I want the truth. I want justice. Getting those requires due process. It means the presumption of innocence, the ability to face one’s accusers in a court of law, the ability to present evidence and speak on one’s own behalf. It means weighing evidence, not “credibility” or “believability” or, heaven save me, “passion.” It means setting aside my biases to weigh claims based on the facts at hand.

I’m not fooled into believing whatever is the social manipulation du jour because people show me images of crying, shouting, emotion-drunk people marching here and there wearing crazy costumes and carrying ridiculous signs. I’m not anti-emotion, because emotions are real and human. I’m anti-hysteria, and of framing women as hysterical. What’s hysteria? Emotions completely out of touch with reality. We shouldn’t validate hysteria, we should tell hysterics to sober up.

Because I think I should earn my credibility, rather than have it handed to me because I fit somebody’s identity politics image slot as a useful idiot, I’ve actually read some books and learned some history. I know what good comes from mobs out for “slitting the throats of their enemies.” That’s not the country I want for myself, for my children, or for anyone.

And I am sick, utterly sick, of people telling me that because I am a woman I get to have whatever I want so long as I cry or scream about it long and loud enough. I am better than that. I am smarter than that. I am wiser than that. All women can be.

Women are not so morally craven that we need to punish some politically convenient scapegoat for the sins of completely different men. That’s not justice. Don’t put that blood on my hands, or on the hands of women as a collective. We want no part in this political lynching of Supreme Court nominee Brett Kavanaugh — except as the unshakable defenders of truth.

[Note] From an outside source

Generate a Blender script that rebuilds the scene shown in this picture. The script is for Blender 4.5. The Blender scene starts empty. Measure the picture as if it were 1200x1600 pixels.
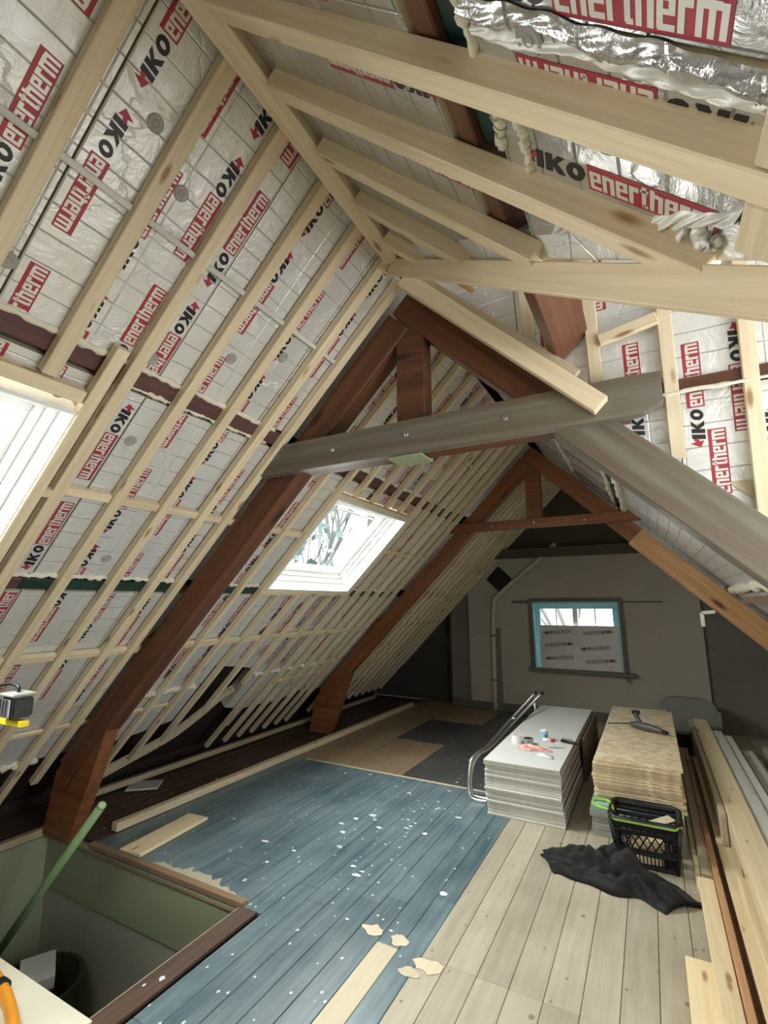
import bpy, bmesh, math, random
from mathutils import Vector, Matrix
random.seed(7)
C = bpy.context.scene.collection
scene = bpy.context.scene
R2 = math.sqrt(2)
# ---------------------------------------------------------------- camera
cd = bpy.data.cameras.new('camera'); cam = bpy.data.objects.new('camera', cd); C.objects.link(cam)
EYE = Vector((0, 0, 1.6))
yv = Vector((415, -140, -750)).normalized()          # world +Y seen in camera axes
zv = Vector((1, .003, 0)).cross(yv).normalized()
if zv.y < 0: zv = -zv
xv = yv.cross(zv)
cam.matrix_world = Matrix.Translation(EYE) @ Matrix((xv, yv, zv)).to_4x4()
cd.sensor_fit = 'VERTICAL'; cd.sensor_height = 36; cd.lens = 750 / 1600 * 36; cd.clip_start = .02; cd.clip_end = 200
scene.camera = cam
# ---------------------------------------------------------------- world, lights, exposure
w = bpy.data.worlds.new('sky'); scene.world = w; w.use_nodes = True
bg = w.node_tree.nodes['Background']; bg.inputs[0].default_value = (.90, .96, 1, 1); bg.inputs[1].default_value = 3.0
scene.view_settings.view_transform = 'Standard'; scene.view_settings.look = 'None'
scene.view_settings.exposure = 0.12; scene.view_settings.gamma = 1; scene.view_settings.use_curve_mapping = False
scene.cycles.max_bounces = 8; scene.cycles.diffuse_bounces = 5; scene.cycles.glossy_bounces = 4
def area(name, loc, direction, sx, sy, power, col):
    l = bpy.data.lights.new(name, 'AREA'); l.shape = 'RECTANGLE'; l.size = sx; l.size_y = sy; l.energy = power; l.color = col
    o = bpy.data.objects.new(name, l); C.objects.link(o)
    z = -Vector(direction).normalized(); x = Vector((0, 1, 0)).cross(z)
    if x.length < .1: x = Vector((1, 0, 0)).cross(z)
    x.normalize(); y = z.cross(x)
    o.matrix_world = Matrix.Translation(loc) @ Matrix((x, y, z)).transposed().to_4x4()
    return o
DAY = (1, .975, .93)
area('skylight_daylight', (-2.52, .42, 2.38), (1, 0, -1), .8, 1.1, 100, DAY)
area('skylight_daylight', (-2.52, 3.45, 2.38), (1, 0, -1), .8, 1.0, 95, DAY)
area('gable_daylight', (-.95, 7.66, 1.42), (0, -1, 0), .9, .3, 5, DAY)
area('added_rear_fill', (-.5, -1.54, 1.75), (0, 1, 0), .5, .45, 3, (1, .965, .9))  # added weak fill from behind the camera, no source seen there
area('dormer_daylight', (1.8, 1.15, 1.35), (-1, 0, .25), 1.4, 1.15, 62, (.95, .98, 1))

# ---------------------------------------------------------------- materials
def nt(name):
    m = bpy.data.materials.new(name); m.use_nodes = True
    t = m.node_tree; return m, t, t.nodes['Principled BSDF']
def N(t, k, **kw):
    n = t.nodes.new(k)
    for a, b in kw.items():
        if a in n.inputs: n.inputs[a].default_value = b
        else: setattr(n, a, b)
    return n
def ramp(t, stops):
    n = t.nodes.new('ShaderNodeValToRGB'); e = n.color_ramp.elements
    while len(e) < len(stops): e.new(.5)
    for i, (p, c) in enumerate(stops): e[i].position = p; e[i].color = (*c, 1) if len(c) == 3 else c
    return n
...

We are not the mob, we are the defenders of truth, justice, and our nation’s integrity. In this effort we gladly take the hands and stand at the sixes of all people, men and women, who will stand up and be our allies, or stand in need of our aid.

We gladly stand up for those denied the opportunity to defend themselves in a court of law, and hauled out to prove a negative to a purposefully prejudiced court of public opinion. We gladly stand up to preserve the standards for justice we want used for any allegation that might one day be leveled against our own husbands, brothers, fathers, and sons.

These are women who deserve the name, who represent our sex at its finest, the way we should all want to be known — not as people whose minds are too weak to be used robustly, whose emotions are too strong to be controlled, and who use those who have suffered horrible crimes as human shields for an evil political attack. We are women, not a caricature of women, and we stand with Brett Kavanaugh.

Joy Pullmann is executive editor of The Federalist, mother of five children, and author of "The Education Invasion: How Common Core Fights Parents for Control of American Kids," from Encounter Books. Her latest ebook is a list of more than 200 recommended classic books for children ages 3-7 and their parents. Find her on Twitter @JoyPullmann.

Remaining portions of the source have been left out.